Les fictions narratives et les univers imaginaires ont l'air de traîner derrière le présent et de s'en nourrir à perte,
plutôt que de l'informer, l'épuiser ou le rendre banal. Après la fin de
la science prophétisée par le positivisme et après l'ère de l'ennui, il
devient clair que nous faisons à nouveau face à une vague de
dépassement immanent – l'inconnu à portée de la main, "au plus proche de
soi", sans même parler de ce qui est vraiment lointain, à peine frôlé. Ce n'est pas totalement vrai, mais vous voyez l'idée :
- Anonymous et Camp X-ray, Xe Services et Stuxnet. La commission trilatérale et les entrepreneurs transhumanistes.
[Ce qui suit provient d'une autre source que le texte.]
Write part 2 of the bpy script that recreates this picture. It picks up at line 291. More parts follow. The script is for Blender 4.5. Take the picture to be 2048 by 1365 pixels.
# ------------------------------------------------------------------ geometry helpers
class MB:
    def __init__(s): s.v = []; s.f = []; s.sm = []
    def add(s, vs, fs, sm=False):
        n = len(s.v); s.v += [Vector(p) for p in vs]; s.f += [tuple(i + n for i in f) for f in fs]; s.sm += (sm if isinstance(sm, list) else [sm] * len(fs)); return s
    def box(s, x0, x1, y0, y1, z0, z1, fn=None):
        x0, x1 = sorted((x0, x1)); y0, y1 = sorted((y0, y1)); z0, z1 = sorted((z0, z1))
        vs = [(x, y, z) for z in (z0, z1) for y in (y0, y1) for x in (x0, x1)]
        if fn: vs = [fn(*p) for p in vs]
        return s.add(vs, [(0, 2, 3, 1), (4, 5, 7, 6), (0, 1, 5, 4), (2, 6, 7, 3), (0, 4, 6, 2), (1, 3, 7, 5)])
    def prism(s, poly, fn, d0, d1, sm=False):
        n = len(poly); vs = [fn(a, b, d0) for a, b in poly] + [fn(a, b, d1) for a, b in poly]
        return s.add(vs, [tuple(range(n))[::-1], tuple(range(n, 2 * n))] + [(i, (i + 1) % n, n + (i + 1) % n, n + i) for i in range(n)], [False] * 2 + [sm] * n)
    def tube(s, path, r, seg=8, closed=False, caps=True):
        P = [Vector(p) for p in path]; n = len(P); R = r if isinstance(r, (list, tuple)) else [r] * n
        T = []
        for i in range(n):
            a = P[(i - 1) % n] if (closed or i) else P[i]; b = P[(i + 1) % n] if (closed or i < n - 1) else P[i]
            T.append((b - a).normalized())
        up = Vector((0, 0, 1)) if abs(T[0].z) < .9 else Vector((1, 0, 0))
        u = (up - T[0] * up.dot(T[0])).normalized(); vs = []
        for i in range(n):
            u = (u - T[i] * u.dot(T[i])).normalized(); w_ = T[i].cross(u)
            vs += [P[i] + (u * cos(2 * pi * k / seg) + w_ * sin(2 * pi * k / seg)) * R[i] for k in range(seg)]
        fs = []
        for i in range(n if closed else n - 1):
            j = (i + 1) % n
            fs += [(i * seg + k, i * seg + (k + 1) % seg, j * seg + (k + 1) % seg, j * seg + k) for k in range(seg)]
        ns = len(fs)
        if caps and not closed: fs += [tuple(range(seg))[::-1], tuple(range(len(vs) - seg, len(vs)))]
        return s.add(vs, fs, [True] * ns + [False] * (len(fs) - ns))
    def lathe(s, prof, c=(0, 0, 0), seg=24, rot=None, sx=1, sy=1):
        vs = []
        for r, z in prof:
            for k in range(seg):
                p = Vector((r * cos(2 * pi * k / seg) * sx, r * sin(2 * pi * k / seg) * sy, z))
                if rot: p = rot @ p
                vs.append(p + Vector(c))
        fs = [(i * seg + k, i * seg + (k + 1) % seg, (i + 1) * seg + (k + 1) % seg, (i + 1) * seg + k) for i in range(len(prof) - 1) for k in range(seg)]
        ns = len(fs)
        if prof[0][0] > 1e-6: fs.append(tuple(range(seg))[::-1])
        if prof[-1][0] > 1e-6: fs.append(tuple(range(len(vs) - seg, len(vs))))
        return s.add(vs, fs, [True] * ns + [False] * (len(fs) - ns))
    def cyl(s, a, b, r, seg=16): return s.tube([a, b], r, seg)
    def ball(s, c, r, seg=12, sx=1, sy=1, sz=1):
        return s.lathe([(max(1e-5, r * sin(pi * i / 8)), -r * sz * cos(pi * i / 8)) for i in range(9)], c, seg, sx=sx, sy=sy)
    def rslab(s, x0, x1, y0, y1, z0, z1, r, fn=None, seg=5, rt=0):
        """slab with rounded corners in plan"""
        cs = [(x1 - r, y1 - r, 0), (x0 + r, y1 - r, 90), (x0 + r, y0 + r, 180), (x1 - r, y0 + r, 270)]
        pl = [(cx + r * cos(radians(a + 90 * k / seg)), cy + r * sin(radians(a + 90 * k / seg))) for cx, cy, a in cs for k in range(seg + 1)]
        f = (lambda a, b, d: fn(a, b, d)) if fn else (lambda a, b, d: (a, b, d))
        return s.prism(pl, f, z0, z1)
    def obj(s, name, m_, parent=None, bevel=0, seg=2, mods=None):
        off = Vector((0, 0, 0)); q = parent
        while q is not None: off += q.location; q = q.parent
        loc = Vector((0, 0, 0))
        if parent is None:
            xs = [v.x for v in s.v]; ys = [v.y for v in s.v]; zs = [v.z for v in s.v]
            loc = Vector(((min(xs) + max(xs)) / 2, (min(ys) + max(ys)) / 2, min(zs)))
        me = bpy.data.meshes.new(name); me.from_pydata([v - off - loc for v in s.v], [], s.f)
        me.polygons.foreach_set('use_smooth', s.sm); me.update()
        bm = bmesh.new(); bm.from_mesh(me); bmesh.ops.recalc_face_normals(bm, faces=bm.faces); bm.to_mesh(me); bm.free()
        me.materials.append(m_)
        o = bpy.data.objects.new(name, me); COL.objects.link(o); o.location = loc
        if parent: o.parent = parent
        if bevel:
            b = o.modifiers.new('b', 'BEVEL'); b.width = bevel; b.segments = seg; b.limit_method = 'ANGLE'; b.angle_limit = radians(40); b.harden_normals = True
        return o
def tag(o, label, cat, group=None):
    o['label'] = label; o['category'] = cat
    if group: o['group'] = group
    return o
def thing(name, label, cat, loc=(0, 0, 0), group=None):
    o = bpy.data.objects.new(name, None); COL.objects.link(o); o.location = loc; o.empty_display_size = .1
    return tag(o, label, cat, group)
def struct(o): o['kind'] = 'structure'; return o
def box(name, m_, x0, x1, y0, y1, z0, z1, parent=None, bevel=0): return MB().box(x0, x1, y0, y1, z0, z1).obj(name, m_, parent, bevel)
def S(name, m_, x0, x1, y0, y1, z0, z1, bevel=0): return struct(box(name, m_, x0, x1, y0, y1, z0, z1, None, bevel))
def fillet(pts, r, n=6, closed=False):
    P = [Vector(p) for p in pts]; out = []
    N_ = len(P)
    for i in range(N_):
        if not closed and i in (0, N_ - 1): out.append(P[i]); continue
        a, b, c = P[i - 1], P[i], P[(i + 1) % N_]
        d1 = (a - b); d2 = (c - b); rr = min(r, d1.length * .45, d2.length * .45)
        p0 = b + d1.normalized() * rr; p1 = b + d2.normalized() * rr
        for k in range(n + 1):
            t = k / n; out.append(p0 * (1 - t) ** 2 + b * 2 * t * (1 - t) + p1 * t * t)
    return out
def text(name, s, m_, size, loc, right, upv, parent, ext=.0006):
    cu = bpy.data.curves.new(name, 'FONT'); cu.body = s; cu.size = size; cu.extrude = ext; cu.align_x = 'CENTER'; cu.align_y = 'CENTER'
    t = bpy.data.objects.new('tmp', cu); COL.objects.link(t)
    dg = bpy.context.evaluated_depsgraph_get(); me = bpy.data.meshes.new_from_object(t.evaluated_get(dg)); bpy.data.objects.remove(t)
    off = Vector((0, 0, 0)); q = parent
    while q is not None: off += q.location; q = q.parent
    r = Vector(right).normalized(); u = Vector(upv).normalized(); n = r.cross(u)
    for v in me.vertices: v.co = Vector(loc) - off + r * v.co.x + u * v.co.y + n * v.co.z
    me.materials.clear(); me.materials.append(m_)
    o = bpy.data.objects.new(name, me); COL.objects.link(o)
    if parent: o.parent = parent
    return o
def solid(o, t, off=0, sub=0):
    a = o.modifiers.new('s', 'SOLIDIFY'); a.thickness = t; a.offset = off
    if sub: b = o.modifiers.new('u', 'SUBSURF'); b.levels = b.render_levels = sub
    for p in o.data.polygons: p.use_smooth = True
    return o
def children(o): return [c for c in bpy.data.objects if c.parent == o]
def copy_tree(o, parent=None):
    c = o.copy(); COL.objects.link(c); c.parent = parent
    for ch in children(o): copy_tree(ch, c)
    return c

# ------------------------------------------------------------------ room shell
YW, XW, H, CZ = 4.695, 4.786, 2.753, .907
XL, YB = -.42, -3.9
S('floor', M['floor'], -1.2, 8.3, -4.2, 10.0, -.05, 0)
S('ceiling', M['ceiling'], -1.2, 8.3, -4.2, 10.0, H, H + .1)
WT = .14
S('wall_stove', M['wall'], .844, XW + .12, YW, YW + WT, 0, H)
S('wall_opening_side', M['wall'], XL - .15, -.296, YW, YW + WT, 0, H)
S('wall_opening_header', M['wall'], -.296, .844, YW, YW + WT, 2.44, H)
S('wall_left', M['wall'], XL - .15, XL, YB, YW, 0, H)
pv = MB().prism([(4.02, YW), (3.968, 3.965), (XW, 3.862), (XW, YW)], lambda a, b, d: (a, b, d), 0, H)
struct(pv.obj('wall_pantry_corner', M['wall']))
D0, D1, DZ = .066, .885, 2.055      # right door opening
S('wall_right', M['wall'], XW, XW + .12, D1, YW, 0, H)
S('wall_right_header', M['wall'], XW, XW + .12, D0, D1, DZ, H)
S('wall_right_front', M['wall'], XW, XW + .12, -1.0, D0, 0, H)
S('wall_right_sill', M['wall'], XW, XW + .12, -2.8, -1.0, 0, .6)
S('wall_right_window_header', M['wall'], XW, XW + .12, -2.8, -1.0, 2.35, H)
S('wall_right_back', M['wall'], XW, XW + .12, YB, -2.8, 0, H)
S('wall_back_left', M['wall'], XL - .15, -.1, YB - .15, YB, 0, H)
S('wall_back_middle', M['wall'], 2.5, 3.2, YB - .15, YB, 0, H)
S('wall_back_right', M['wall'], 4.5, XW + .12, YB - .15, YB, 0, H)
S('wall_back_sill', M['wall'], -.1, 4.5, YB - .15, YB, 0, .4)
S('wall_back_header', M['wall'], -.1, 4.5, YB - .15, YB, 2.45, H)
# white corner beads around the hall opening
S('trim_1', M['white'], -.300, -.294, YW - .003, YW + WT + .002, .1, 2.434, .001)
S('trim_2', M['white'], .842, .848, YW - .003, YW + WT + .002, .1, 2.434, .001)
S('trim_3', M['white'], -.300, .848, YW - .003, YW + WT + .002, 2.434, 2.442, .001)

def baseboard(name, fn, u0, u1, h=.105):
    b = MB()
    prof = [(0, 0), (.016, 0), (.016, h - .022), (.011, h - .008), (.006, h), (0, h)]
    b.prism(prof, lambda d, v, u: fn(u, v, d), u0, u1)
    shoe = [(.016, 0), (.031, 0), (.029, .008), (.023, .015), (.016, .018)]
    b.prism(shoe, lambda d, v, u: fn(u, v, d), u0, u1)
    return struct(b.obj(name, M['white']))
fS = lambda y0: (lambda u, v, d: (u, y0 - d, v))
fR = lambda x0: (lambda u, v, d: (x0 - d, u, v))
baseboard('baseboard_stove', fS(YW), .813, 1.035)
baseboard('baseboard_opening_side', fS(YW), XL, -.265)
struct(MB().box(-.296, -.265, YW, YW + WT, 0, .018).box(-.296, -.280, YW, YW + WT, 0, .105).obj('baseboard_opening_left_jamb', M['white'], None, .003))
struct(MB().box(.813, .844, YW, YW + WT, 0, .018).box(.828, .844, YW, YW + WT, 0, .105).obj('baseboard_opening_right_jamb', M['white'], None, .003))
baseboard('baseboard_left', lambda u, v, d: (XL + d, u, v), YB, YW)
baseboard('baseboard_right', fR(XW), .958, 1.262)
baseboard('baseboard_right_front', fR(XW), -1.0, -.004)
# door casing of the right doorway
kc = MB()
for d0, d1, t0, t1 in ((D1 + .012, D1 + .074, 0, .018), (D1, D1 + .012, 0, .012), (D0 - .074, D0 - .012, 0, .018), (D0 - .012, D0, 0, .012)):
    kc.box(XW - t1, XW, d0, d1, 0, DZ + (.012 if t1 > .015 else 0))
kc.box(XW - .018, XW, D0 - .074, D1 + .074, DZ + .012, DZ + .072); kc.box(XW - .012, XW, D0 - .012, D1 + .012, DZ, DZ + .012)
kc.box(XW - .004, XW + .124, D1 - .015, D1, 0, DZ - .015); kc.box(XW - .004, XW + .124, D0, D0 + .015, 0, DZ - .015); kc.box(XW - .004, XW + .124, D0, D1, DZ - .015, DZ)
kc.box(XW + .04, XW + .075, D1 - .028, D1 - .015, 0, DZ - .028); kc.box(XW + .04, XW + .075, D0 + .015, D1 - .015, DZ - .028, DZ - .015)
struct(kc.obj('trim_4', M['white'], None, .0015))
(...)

- Les trous ou dolines sous-marines qui se forment dans le plancher sous-marin de l'Arctique, de la taille de quartiers entiers, suite au réchauffement.
- Les xénogreffes, les xénobots, les chimères transpécielles, et les techniques de modification génétique après CRISPR/Cas-9.
- La zone de Pripyat, devenue symbole de miracle écologique après avoir été symbole de catastrophe, puis destination touristique, soudain assiégée par les russes.
- Les fossiles de familles humaines éteintes, et les techniques de reconstitution des traits d'animaux singuliers.
- L'étude des mythes et des premières migrations humaines, la cartographie exhaustive des hypothèses théologiques, le néo-paganisme et les "autres" covens.
- Les études générationnelles sur la morale et la consommation de l'information, la formation des croyances assistée et les taux de conversion.
- L'architecture brutaliste en ruines répandue à la face du monde et les peintures faciales anti-surveillance.
- L'urbex immersive et acrobatique ou via drone et casque de VR, les écosystèmes en mouvement, les formes du vivant hybrides et mutantes, les milieux techniques et les formes de vie nature-culturelles.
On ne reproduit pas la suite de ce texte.